Lady'nin topuk sesleri ve Ekmek için Ekmeleddin!

Çok önemli bir süreç yaşıyor Türkiye… İlk kez, halk tarafından bir cumhurbaşkanı seçilecek. Adaylardan biri; cevval, “siyaset cambazı” bir başbakan… Karşısındaki en güçlü ve iddialı aday ise muhalefetin desteklediği Ekmeleddin İhsanoğlu… Ve Ekmeleddin Bey ilk kez kamuoyuna dönük kapsamlı bir manifesto sunuyor. Ve bu manifestonun temel sloganını, “Ekmek için Ekmeleddin” ifadesi oluşturuyor! Olacak şey değil!

Başlıkta da belirttiğim gibi nerede “Lady’nin topuk sesleri” nerede, “Ekmek İçin Ekmeleddin” sloganı… Bu kadar kısır, sığ ve “yaratıcılıktan yoksun” bir slogan olabilir mi? Kim nereden, nasıl buldu bilemiyorum ama “amatör” bir kelime oyunu…

***


Kelime oyunu isterseniz, işte size iki örnek… Merhum Can Yücel’den bir alıntı… Yıllar önce, ozon tabakasının delindiği tartışmaları sırasında, merhum Can Yücel’e “Ne diyorsunuz?” diye sormuştum… Yanıtı ilginçti… Dedi ki; “İdris! Delinen, ozon tabakası değil, Ozan tabakasıdır!”

Bir diğeri “Lady’nin topuk sesleri” sloganı… 1993’te, Süleyman Demirel’in Cumhurbaşkanı seçilmesinden sonra DYP’de Genel Başkanlık ve Başbakanlık yarışı yaşanmıştı… Çok sayıda aday vardı… Tansu Çiller için üretilen slogan, “Lady’nin topuk sesleri” sloganı, “cuk” diye yerine oturmuş, Hürriyet Gazetesi bu ifadeyi manşetine taşımıştı. Ve Tansu Çiller, o kongrede seçimi kazanmıştı. Dolayısıyla, yaratıcılık kolay değil.

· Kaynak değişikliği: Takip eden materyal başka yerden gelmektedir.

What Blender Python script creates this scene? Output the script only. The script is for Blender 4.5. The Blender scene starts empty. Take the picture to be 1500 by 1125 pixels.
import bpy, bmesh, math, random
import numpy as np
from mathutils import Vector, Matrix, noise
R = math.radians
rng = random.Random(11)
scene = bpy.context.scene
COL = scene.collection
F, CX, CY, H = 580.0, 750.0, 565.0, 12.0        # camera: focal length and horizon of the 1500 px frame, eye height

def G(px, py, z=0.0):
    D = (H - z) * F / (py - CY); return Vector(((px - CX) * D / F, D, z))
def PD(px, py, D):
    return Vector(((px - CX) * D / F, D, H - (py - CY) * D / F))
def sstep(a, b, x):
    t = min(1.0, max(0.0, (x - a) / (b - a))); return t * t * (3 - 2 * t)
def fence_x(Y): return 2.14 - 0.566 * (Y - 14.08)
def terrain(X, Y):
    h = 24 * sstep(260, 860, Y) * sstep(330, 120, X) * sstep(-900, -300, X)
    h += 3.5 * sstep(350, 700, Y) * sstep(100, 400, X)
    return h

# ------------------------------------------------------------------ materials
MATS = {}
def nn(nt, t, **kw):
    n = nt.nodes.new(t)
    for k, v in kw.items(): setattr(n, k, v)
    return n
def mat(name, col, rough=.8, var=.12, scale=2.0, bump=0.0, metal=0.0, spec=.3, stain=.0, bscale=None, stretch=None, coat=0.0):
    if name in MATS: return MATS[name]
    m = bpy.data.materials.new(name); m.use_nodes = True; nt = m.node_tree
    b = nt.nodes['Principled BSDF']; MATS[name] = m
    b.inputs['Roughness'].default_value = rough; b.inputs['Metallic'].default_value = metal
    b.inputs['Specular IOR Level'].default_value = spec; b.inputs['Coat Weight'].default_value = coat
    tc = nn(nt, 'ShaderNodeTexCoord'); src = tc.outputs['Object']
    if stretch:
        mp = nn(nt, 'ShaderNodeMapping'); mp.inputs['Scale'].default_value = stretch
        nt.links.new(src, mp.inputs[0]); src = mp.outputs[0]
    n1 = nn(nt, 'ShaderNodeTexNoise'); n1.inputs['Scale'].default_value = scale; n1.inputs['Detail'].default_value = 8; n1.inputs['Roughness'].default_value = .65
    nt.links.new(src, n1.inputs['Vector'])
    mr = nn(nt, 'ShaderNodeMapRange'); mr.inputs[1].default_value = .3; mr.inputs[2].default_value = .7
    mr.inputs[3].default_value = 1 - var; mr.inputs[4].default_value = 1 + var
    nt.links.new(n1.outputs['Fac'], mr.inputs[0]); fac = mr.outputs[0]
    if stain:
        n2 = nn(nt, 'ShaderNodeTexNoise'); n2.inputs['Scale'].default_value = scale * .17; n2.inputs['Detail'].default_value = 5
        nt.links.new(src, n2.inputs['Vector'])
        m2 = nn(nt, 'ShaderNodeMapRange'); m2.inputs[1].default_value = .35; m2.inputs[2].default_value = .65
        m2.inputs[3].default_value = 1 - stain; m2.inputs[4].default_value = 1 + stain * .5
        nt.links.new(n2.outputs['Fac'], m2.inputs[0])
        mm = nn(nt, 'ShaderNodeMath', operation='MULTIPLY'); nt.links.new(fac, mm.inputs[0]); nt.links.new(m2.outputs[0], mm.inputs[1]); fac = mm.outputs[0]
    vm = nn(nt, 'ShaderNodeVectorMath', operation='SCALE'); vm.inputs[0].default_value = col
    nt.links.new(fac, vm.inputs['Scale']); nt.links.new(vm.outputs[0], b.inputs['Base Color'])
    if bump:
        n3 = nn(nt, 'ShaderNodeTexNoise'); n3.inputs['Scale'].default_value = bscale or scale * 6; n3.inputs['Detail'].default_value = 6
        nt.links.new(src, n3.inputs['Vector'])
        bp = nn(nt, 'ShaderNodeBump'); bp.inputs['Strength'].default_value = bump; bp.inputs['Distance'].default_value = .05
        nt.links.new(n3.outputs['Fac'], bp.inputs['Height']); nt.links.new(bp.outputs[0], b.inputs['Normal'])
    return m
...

Öte yandan “Siyasi tanıtım”da, gözetilmesi gereken en temel ve önemli kural; önce “Stratejik fikri” belirlemektir. İmaj adına geliştirilecek sloganlar ise bunun çevresinde oluşturulur. İşin uzmanları öyle diyor. Aynı uzmanların altını çizdiği bir başka ayrıntı ise bu tür kelime oyunları için yapılan “kelimeler aptallar içindir” tespitidir…

***


Bu bakımdan Ekmeleddin Bey’in dünkü “lansman”ı bana göre, ne yazık ki “hedef kitleye kilitlenme” açısından başarılı olamamıştır. Slogan üretiminde illa da bir kelime oyunu “olmazsa olmaz” diye düşünülmüşse, bunu günümüzde en iyi yapan iki isimden, Mustafa Balbay ya da Yılmaz Özdil’e danışmak gerekirdi… İkisi de bu alanda çok başarılı… Üstelik Mustafa Balbay, hem gazeteci hem de aktif siyaset yapan bir milletvekili…

Bir başka eleştirim ise; Ekmeleddin Bey’in, kamuoyunu medya üzerinden etkileme stratejisinedir. CNN TÜRK’teki Taha Akyol’un programında Ekmeleddin Bey’i çok başarılı buldum. Ancak daha sonra, Uğur Dündar’ın Halk TV ve Tarık Toros’un, Kanal Türk’teki programlarında zayıf buldum. Aynı “Aynı fasit daire” içerisinde dolaşıp durdu… Kamuoyunu etkileyecek yeni bir söylem geliştiremedi.

***


Ekmeledin İhsanoğlu, miting yapmayacak! Böyle bir kararı var. Doğru bir karar. Zira, Tayyip Erdoğan gibi Türkiye’de 12 yıl Başbakanlık yapmış ve girdiği 8 seçimi de birinci bitirmiş “karizmatik bir siyasi figür” var karşısında. Dolayısıyla, miting alanlarındaki kalabalık oranlamasıyla onun üstesinden gelmesi zor. Kanımca, burada yapılması gereken, Tayyip Bey’i TV ekranlarından ortak yayınlanacak bir tartışma programına çekmektir. Tıpkı Amerika’daki Başkanlık seçimleri gibi… Eminim o zaman, hem adaylar arasındaki fark ortaya çıkacak hem de kamuoyu daha iyi aydınlanacaktır. Türkiye’nin cumhurbaşkanlığı seçimi sürecinde buna ihtiyacı var. Bunu zorlamak lazım!